- [Stated exercise]
Quote from the first line below through the line that contains "import numpy as np", both included, and leave the pictures out.

- [Source excerpt]
<<<<

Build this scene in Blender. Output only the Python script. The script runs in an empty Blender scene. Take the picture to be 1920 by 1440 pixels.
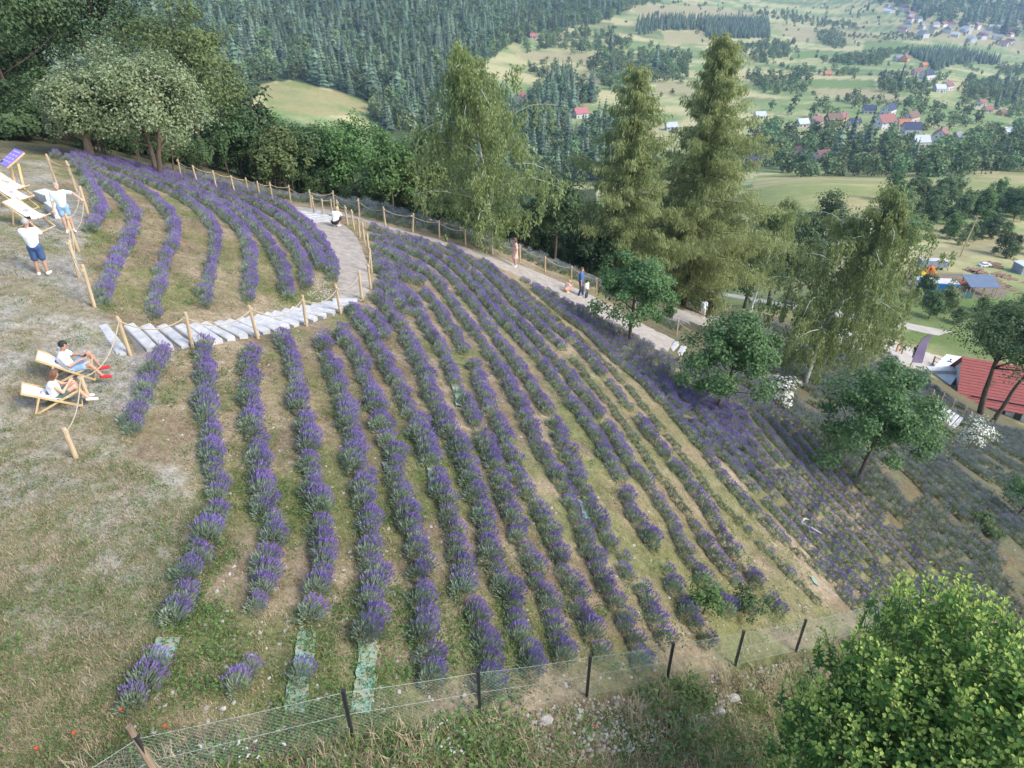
import bpy, math, random
import numpy as np

# ------------------------------------------------------------------ camera, sky, sun, exposure
sc = bpy.context.scene
F, PITCH, CZ = 1333.0, math.radians(32.0), 8.6        # focal length in photo pixels, tilt, height above the lawn
cp, sp = math.cos(PITCH), math.sin(PITCH)
cam_d = bpy.data.cameras.new('camera'); cam = bpy.data.objects.new('camera', cam_d)
sc.collection.objects.link(cam); sc.camera = cam
cam.location = (0, 0, CZ); cam.rotation_euler = (math.pi/2 - PITCH, 0, 0)
cam_d.sensor_fit = 'HORIZONTAL'; cam_d.sensor_width = 36.0; cam_d.lens = 36.0*F/1920.0
cam_d.clip_start = 0.1; cam_d.clip_end = 12000

SUN_EL, SUN_AZ = math.radians(42), math.radians(112)   # azimuth clockwise from +Y
w = bpy.data.worlds.new('World'); sc.world = w; w.use_nodes = True
nt = w.node_tree; nt.nodes.clear()
sky = nt.nodes.new('ShaderNodeTexSky'); sky.sky_type = 'NISHITA'; sky.sun_disc = False
sky.sun_elevation = SUN_EL; sky.sun_rotation = SUN_AZ; sky.altitude = 600; sky.air_density = 1.0; sky.dust_density = 3.0
bg = nt.nodes.new('ShaderNodeBackground'); bg.inputs['Strength'].default_value = 0.15
wo = nt.nodes.new('ShaderNodeOutputWorld')
nt.links.new(sky.outputs[0], bg.inputs['Color']); nt.links.new(bg.outputs[0], wo.inputs['Surface'])
sl = bpy.data.lights.new('sun', 'SUN'); sl.energy = 1.3; sl.angle = math.radians(20); sl.color = (1.0, 0.965, 0.915)
sun = bpy.data.objects.new('sun', sl); sc.collection.objects.link(sun)
sun.rotation_euler = (math.pi/2 - SUN_EL, 0, math.pi - SUN_AZ)
sc.view_settings.view_transform = 'Standard'; sc.view_settings.look = 'None'
sc.view_settings.gamma = 1.0; sc.view_settings.use_curve_mapping = False
sc.view_settings.exposure = 1.45
sc.cycles.use_denoising = True
sc.cycles.max_bounces = 5; sc.cycles.diffuse_bounces = 2; sc.cycles.glossy_bounces = 1
sc.cycles.transmission_bounces = 3; sc.cycles.volume_bounces = 0; sc.cycles.transparent_max_bounces = 6
sc.cycles.volume_step_rate = 4.0

COL = sc.collection
R = random.Random(7); NR = np.random.default_rng(7)

# ------------------------------------------------------------------ terrain: height field fitted through surveyed points
def ray(u, v):
    u = np.asarray(u, float); v = np.asarray(v, float)
    X = (u-960)/F; a = (720-v)/F
    return np.stack([X, cp+a*sp, -sp+a*cp], -1)
CPT=[(0,1300,10.0),(270,1350,10.1),(662,1385,10.4),(900,1340,11.7),(1100,1305,13.0),(1250,1275,14.5),(1378,1248,16.0),(1492,1220,17.7),(1610,1165,20.5),
(0,900,13.7),(100,1000,12.8),(100,620,18.2),(85,515,20.8),(130,430,24.0),(20,350,27.8),(0,310,30.9),
(150,300,36),(300,325,39),(380,340,45),(430,345,49),(540,375,49),(600,385,46),(632,425,38),(575,415,40),
(740,395,47.5),(870,425,49.5),(990,466,52),(660,378,48.5),(540,362,53),(740,404,45),(870,436,46.5),(990,478,48.5),(1110,538,46.5),(660,386,46),(480,355,51),(695,540,28),(640,480,32.5),(577,605,25.3),(230,660,18.3),
(300,600,20.5),(180,575,20),(290,450,26.5),(400,470,27.5),(460,570,24.5),(540,450,32),(400,370,39),(250,340,36),
(380,660,19.8),(395,880,15.3),(690,1170,12.6),(650,700,21),(700,900,16.2),(920,850,18),(1000,1200,13.7),(1300,900,22),
(1100,700,27),(1000,500,46),(850,560,30.5),(800,480,36.5),(1090,555,42),(1180,640,37),(1290,655,41),(1350,770,32),
(1200,800,25.5),(1450,900,27),(1600,1050,26.4),(1605,905,32),(1400,1050,21.5),(1750,1000,33),(1900,1000,37),(1510,715,50.6),(1790,780,62),
(1860,760,80),(1600,640,75),(1320,595,63),(1730,650,95),(1560,600,85),(1650,560,110),(1790,530,125),(1850,450,165),(1600,360,210),(1600,337,245),(1460,345,225),
(1850,345,250),(1700,420,180),(1660,225,504),(1500,225,500),(1540,290,400),(1730,140,730),(1400,130,720),(1250,100,780),(1300,30,1100),(1100,150,590),
(1090,215,520),(1200,50,900),(1800,50,1230),(1880,20,1500),(1600,5,1500),(590,185,400),(600,100,530),(600,20,690),(800,100,600),(800,220,440),(1000,60,800),(400,100,480),(300,50,550)]
WPT=[(150,330,-93),(190,430,-106),(1300,2100,-40),(1500,2600,120),(700,2200,-70),(0,1800,-10),(-600,1000,40),(-200,1100,0),(-700,500,0),(-400,300,-30),
(300,2600,-20),(-10,64,-24),(0,66,-27),(-20,70,-22),(10,70,-31),(0,100,-46),(-30,110,-44),(40,110,-52),(-20,200,-75),(40,200,-76),(0,300,-94),(60,400,-104),(-60,300,-85),
(-40,70,-17),(-60,100,-32),(-60,40,-10),(-40,20,-8),(-30,52,-12),(0,0,-12.3),(6,3,-16.5),(-8,0,-9.6),(0,-10,-15),(15,5,-22),(25,10,-27),(40,20,-34),(60,40,-42),(80,70,-50),(115,95,-56),
(-20,0,-9),(-20,-10,-10),(20,-15,-28),(200,150,-68),(350,300,-90),(600,500,-115),(900,800,-120),(1500,1300,-100),(-150,150,-30),(-300,100,0)]
W0 = 40.0
def warp(x, y):
    r = np.hypot(x, y)+1e-9; k = np.arcsinh(r/W0)*W0/r
    return x*k, y*k
def unwarp(a, b):
    q = np.hypot(a, b)+1e-9; r = np.sinh(q/W0)*W0
    return a*r/q, b*r/q
def _fit():
    d = np.array(CPT); P = np.vstack([ray(d[:, 0], d[:, 1])*d[:, 2:3], np.array(WPT, float)])
    wx, wy = warp(P[:, 0], P[:, 1]); n = len(P)
    D = np.hypot(wx[:, None]-wx, wy[:, None]-wy)
    K = np.where(D > 0, D*D*np.log(D+1e-12), 0)
    rr = np.hypot(P[:, 0], P[:, 1])
    A = np.zeros((n+3, n+3)); A[:n, :n] = K+np.diag(np.where(rr < 120, 12.0, 60.0))
    A[:n, n] = 1; A[:n, n+1] = wx; A[:n, n+2] = wy; A[n:, :n] = A[:n, n:].T
    return wx, wy, np.linalg.solve(A, np.concatenate([P[:, 2], [0, 0, 0]]))
WX, WY, WS = _fit()
def gz(x, y):
    """ground height at x, y"""
    x = np.asarray(x, float); y = np.asarray(y, float); sh = x.shape
    a, b = warp(x.ravel(), y.ravel()); out = np.empty(a.size)
    for i in range(0, a.size, 20000):
        A = a[i:i+20000]; B = b[i:i+20000]
        D2 = (A[:, None]-WX)**2+(B[:, None]-WY)**2
        out[i:i+20000] = (0.5*D2*np.log(D2+1e-12))@WS[:-3]+WS[-3]+WS[-2]*A+WS[-1]*B
    return (out+CZ).reshape(sh)
TS = np.geomspace(6, 2600, 420)
def hit(u, v, tmax=2600.0):
    """ground points seen along the lines through u, v (nearest approach if a line just clears the brow)"""
    d = ray(np.atleast_1d(u), np.atleast_1d(v)); ts = TS[TS <= tmax]
    Q = d[:, None, :]*ts[None, :, None]
    g = Q[..., 2]+CZ-gz(Q[..., 0], Q[..., 1])
    t = np.empty(len(d))
    for i in range(len(d)):
        k = int(np.argmax(g[i] < 0))
        if g[i, k] < 0 and k > 0:
            a, b = ts[k-1], ts[k]; t[i] = a+(b-a)*g[i, k-1]/(g[i, k-1]-g[i, k]+1e-12)
        else:
            m = ts > 15; t[i] = ts[m][int(np.argmin(np.abs(g[i][m])/ts[m]))]
    P = d*t[:, None]; P[:, 2] = gz(P[:, 0], P[:, 1])
    return P
def at(u, v, tmax=2600.0): return hit([u], [v], tmax)[0]
def at_y(u, y):
    """ground point at depth y on the column u"""
    z = -10.0; x = 0.0
    for _ in range(6):
        x = (u-960)/F*(y*cp-z*sp); z = float(gz(x, y))-CZ
    return np.array([x, y, z+CZ])
def htop(p, v):
    """height that lifts a thing standing at p to photo line v"""
    lo, hi = .2, 60.0
    for _ in range(40):
        m = (lo+hi)/2
        if project(p[0], p[1], p[2]+m)[1] > v: lo = m
        else: hi = m
    return lo
def ordinal(n):
    S = ['','first','second','third','fourth','fifth','sixth','seventh','eighth','ninth','tenth','eleventh','twelfth','thirteenth','fourteenth','fifteenth','sixteenth','seventeenth','eighteenth','nineteenth']
    T = ['','','twenty','thirty','forty','fifty','sixty','seventy','eighty','ninety']
    if n < 20: return S[n]
    return T[n//10]+'-'+S[n % 10] if n % 10 else T[n//10][:-1]+'ieth'
def project(x, y, z):
    z = z-CZ; dep = y*cp-z*sp
    dep = np.where(dep < 0.5, 0.5, dep)
    return 960+F*x/dep, 720-F*(y*sp+z*cp)/dep
def inpoly(u, v, poly):
    u = np.asarray(u); v = np.asarray(v); ins = np.zeros(u.shape, bool); n = len(poly)
    for i in range(n):
        x0, y0 = poly[i]; x1, y1 = poly[(i+1) % n]
        c = ((y0 > v) != (y1 > v)) & (u < (x1-x0)*(v-y0)/((y1-y0)+1e-12)+x0)
        ins ^= c
    return ins
def vnoise(x, y, s=0):
    x = np.asarray(x, float); y = np.asarray(y, float)
    xi = np.floor(x); yi = np.floor(y); fx = x-xi; fy = y-yi
    fx = fx*fx*(3-2*fx); fy = fy*fy*(3-2*fy)
    def h(a, b):
        q = np.sin(a*127.1+b*311.7+s*74.7)*43758.5453
        return q-np.floor(q)
    return (h(xi, yi)*(1-fx)+h(xi+1, yi)*fx)*(1-fy)+(h(xi, yi+1)*(1-fx)+h(xi+1, yi+1)*fx)*fy
def fbm(x, y, s=0, o=4):
    r = 0; a = .5; f = 1
    for i in range(o):
        r = r+a*vnoise(x*f, y*f, s+i*3); a *= .5; f *= 2.1
    return r/(1-.5**o)
def sstep(a, b, x): 
    t = np.clip((x-a)/(b-a), 0, 1); return t*t*(3-2*t)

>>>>

- [Answer to the problem]
Build this scene in Blender. Output only the Python script. The script runs in an empty Blender scene. Take the picture to be 1920 by 1440 pixels.
import bpy, math, random
import numpy as np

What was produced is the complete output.